## WORK TO COMPLETE:
Write out the listing below again, precisely as it is given.

## GIVEN INFORMATION:
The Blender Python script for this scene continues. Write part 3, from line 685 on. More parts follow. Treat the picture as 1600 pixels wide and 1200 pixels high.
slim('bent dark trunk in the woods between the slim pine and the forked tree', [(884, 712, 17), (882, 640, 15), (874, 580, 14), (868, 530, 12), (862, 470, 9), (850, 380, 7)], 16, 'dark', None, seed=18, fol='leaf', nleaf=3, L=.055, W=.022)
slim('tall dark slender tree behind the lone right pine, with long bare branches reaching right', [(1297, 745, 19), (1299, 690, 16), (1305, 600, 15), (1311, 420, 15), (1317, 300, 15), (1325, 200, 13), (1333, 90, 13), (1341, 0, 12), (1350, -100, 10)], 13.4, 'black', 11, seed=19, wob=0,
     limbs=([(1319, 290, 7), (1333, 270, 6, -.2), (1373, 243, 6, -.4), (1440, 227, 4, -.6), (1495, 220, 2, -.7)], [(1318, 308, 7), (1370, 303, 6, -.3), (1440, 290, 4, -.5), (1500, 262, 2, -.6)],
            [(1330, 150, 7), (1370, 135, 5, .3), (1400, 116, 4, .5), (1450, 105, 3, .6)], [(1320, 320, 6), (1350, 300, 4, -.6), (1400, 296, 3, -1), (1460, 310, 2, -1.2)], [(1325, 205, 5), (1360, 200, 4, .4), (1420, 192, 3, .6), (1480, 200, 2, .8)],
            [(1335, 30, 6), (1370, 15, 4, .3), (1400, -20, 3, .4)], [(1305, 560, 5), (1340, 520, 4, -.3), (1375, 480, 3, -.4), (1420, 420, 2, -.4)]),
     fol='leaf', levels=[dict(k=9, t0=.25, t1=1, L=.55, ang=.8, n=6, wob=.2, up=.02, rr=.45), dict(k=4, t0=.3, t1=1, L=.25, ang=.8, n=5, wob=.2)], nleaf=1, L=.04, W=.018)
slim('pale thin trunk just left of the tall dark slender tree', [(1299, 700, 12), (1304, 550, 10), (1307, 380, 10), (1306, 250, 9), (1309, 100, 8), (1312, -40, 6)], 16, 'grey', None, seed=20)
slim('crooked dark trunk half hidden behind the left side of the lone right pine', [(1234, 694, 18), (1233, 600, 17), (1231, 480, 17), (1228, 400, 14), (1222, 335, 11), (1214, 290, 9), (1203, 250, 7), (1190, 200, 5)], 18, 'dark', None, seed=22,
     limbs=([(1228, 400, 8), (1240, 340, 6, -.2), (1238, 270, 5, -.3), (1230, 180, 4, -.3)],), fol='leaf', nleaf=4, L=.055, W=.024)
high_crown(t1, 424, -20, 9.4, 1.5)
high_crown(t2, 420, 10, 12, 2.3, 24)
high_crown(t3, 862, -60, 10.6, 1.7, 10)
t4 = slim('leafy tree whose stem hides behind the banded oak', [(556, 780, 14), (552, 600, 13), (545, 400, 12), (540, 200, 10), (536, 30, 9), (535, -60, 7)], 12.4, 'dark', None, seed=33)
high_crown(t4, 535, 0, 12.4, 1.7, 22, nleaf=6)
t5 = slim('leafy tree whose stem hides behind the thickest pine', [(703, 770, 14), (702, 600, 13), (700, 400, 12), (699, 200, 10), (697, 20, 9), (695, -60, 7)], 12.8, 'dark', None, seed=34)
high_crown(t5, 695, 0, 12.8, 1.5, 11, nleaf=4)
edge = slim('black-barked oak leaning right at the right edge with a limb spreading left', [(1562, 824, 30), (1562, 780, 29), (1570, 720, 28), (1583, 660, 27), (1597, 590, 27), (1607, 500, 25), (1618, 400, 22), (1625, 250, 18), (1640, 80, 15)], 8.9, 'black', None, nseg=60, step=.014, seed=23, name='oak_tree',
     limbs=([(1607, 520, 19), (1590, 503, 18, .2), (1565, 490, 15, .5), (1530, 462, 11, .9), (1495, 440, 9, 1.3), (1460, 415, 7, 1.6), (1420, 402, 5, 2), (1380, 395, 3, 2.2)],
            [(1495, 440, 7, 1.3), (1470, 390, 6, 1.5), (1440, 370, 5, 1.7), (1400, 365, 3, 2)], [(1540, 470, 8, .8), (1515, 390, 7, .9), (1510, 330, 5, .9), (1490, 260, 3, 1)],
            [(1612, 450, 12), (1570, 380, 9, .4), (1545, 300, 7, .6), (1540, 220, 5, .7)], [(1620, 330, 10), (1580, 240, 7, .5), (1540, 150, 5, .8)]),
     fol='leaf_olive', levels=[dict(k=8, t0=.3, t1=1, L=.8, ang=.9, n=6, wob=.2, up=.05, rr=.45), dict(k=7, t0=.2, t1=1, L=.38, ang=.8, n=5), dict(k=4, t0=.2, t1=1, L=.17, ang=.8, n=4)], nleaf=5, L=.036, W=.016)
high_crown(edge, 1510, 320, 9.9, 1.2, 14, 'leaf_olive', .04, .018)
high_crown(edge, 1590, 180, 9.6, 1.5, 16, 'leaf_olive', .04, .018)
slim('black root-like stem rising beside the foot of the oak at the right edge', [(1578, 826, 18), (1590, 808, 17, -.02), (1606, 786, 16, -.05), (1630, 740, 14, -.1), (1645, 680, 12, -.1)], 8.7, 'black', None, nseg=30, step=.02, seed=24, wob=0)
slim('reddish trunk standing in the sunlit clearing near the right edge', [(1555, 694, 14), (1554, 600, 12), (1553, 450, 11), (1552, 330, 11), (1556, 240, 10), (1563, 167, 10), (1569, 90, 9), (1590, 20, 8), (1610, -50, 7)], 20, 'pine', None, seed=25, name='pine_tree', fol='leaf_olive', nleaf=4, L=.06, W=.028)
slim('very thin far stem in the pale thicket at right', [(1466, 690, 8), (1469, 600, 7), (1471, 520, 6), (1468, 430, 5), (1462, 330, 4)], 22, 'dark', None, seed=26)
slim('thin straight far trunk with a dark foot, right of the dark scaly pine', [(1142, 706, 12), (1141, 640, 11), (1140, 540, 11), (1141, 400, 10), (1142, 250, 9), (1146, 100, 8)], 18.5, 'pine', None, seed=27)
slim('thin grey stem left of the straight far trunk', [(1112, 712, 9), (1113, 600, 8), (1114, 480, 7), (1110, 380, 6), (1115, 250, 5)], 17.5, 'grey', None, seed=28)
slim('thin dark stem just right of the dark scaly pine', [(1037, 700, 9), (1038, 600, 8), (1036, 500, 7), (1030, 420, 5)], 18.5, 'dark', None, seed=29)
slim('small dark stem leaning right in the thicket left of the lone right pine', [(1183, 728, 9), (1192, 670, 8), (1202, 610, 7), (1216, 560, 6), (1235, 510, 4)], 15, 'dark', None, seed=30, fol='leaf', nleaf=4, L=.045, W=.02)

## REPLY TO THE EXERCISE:
The Blender Python script for this scene continues. Write part 3, from line 685 on. More parts follow. Treat the picture as 1600 pixels wide and 1200 pixels high.
slim('bent dark trunk in the woods between the slim pine and the forked tree', [(884, 712, 17), (882, 640, 15), (874, 580, 14), (868, 530, 12), (862, 470, 9), (850, 380, 7)], 16, 'dark', None, seed=18, fol='leaf', nleaf=3, L=.055, W=.022)
slim('tall dark slender tree behind the lone right pine, with long bare branches reaching right', [(1297, 745, 19), (1299, 690, 16), (1305, 600, 15), (1311, 420, 15), (1317, 300, 15), (1325, 200, 13), (1333, 90, 13), (1341, 0, 12), (1350, -100, 10)], 13.4, 'black', 11, seed=19, wob=0,
     limbs=([(1319, 290, 7), (1333, 270, 6, -.2), (1373, 243, 6, -.4), (1440, 227, 4, -.6), (1495, 220, 2, -.7)], [(1318, 308, 7), (1370, 303, 6, -.3), (1440, 290, 4, -.5), (1500, 262, 2, -.6)],
            [(1330, 150, 7), (1370, 135, 5, .3), (1400, 116, 4, .5), (1450, 105, 3, .6)], [(1320, 320, 6), (1350, 300, 4, -.6), (1400, 296, 3, -1), (1460, 310, 2, -1.2)], [(1325, 205, 5), (1360, 200, 4, .4), (1420, 192, 3, .6), (1480, 200, 2, .8)],
            [(1335, 30, 6), (1370, 15, 4, .3), (1400, -20, 3, .4)], [(1305, 560, 5), (1340, 520, 4, -.3), (1375, 480, 3, -.4), (1420, 420, 2, -.4)]),
     fol='leaf', levels=[dict(k=9, t0=.25, t1=1, L=.55, ang=.8, n=6, wob=.2, up=.02, rr=.45), dict(k=4, t0=.3, t1=1, L=.25, ang=.8, n=5, wob=.2)], nleaf=1, L=.04, W=.018)
slim('pale thin trunk just left of the tall dark slender tree', [(1299, 700, 12), (1304, 550, 10), (1307, 380, 10), (1306, 250, 9), (1309, 100, 8), (1312, -40, 6)], 16, 'grey', None, seed=20)
slim('crooked dark trunk half hidden behind the left side of the lone right pine', [(1234, 694, 18), (1233, 600, 17), (1231, 480, 17), (1228, 400, 14), (1222, 335, 11), (1214, 290, 9), (1203, 250, 7), (1190, 200, 5)], 18, 'dark', None, seed=22,
     limbs=([(1228, 400, 8), (1240, 340, 6, -.2), (1238, 270, 5, -.3), (1230, 180, 4, -.3)],), fol='leaf', nleaf=4, L=.055, W=.024)
high_crown(t1, 424, -20, 9.4, 1.5)
high_crown(t2, 420, 10, 12, 2.3, 24)
high_crown(t3, 862, -60, 10.6, 1.7, 10)
t4 = slim('leafy tree whose stem hides behind the banded oak', [(556, 780, 14), (552, 600, 13), (545, 400, 12), (540, 200, 10), (536, 30, 9), (535, -60, 7)], 12.4, 'dark', None, seed=33)
high_crown(t4, 535, 0, 12.4, 1.7, 22, nleaf=6)
t5 = slim('leafy tree whose stem hides behind the thickest pine', [(703, 770, 14), (702, 600, 13), (700, 400, 12), (699, 200, 10), (697, 20, 9), (695, -60, 7)], 12.8, 'dark', None, seed=34)
high_crown(t5, 695, 0, 12.8, 1.5, 11, nleaf=4)
edge = slim('black-barked oak leaning right at the right edge with a limb spreading left', [(1562, 824, 30), (1562, 780, 29), (1570, 720, 28), (1583, 660, 27), (1597, 590, 27), (1607, 500, 25), (1618, 400, 22), (1625, 250, 18), (1640, 80, 15)], 8.9, 'black', None, nseg=60, step=.014, seed=23, name='oak_tree',
     limbs=([(1607, 520, 19), (1590, 503, 18, .2), (1565, 490, 15, .5), (1530, 462, 11, .9), (1495, 440, 9, 1.3), (1460, 415, 7, 1.6), (1420, 402, 5, 2), (1380, 395, 3, 2.2)],
            [(1495, 440, 7, 1.3), (1470, 390, 6, 1.5), (1440, 370, 5, 1.7), (1400, 365, 3, 2)], [(1540, 470, 8, .8), (1515, 390, 7, .9), (1510, 330, 5, .9), (1490, 260, 3, 1)],
            [(1612, 450, 12), (1570, 380, 9, .4), (1545, 300, 7, .6), (1540, 220, 5, .7)], [(1620, 330, 10), (1580, 240, 7, .5), (1540, 150, 5, .8)]),
     fol='leaf_olive', levels=[dict(k=8, t0=.3, t1=1, L=.8, ang=.9, n=6, wob=.2, up=.05, rr=.45), dict(k=7, t0=.2, t1=1, L=.38, ang=.8, n=5), dict(k=4, t0=.2, t1=1, L=.17, ang=.8, n=4)], nleaf=5, L=.036, W=.016)
high_crown(edge, 1510, 320, 9.9, 1.2, 14, 'leaf_olive', .04, .018)
high_crown(edge, 1590, 180, 9.6, 1.5, 16, 'leaf_olive', .04, .018)
slim('black root-like stem rising beside the foot of the oak at the right edge', [(1578, 826, 18), (1590, 808, 17, -.02), (1606, 786, 16, -.05), (1630, 740, 14, -.1), (1645, 680, 12, -.1)], 8.7, 'black', None, nseg=30, step=.02, seed=24, wob=0)
slim('reddish trunk standing in the sunlit clearing near the right edge', [(1555, 694, 14), (1554, 600, 12), (1553, 450, 11), (1552, 330, 11), (1556, 240, 10), (1563, 167, 10), (1569, 90, 9), (1590, 20, 8), (1610, -50, 7)], 20, 'pine', None, seed=25, name='pine_tree', fol='leaf_olive', nleaf=4, L=.06, W=.028)
slim('very thin far stem in the pale thicket at right', [(1466, 690, 8), (1469, 600, 7), (1471, 520, 6), (1468, 430, 5), (1462, 330, 4)], 22, 'dark', None, seed=26)
slim('thin straight far trunk with a dark foot, right of the dark scaly pine', [(1142, 706, 12), (1141, 640, 11), (1140, 540, 11), (1141, 400, 10), (1142, 250, 9), (1146, 100, 8)], 18.5, 'pine', None, seed=27)
slim('thin grey stem left of the straight far trunk', [(1112, 712, 9), (1113, 600, 8), (1114, 480, 7), (1110, 380, 6), (1115, 250, 5)], 17.5, 'grey', None, seed=28)
slim('thin dark stem just right of the dark scaly pine', [(1037, 700, 9), (1038, 600, 8), (1036, 500, 7), (1030, 420, 5)], 18.5, 'dark', None, seed=29)
slim('small dark stem leaning right in the thicket left of the lone right pine', [(1183, 728, 9), (1192, 670, 8), (1202, 610, 7), (1216, 560, 6), (1235, 510, 4)], 15, 'dark', None, seed=30, fol='leaf', nleaf=4, L=.045, W=.02)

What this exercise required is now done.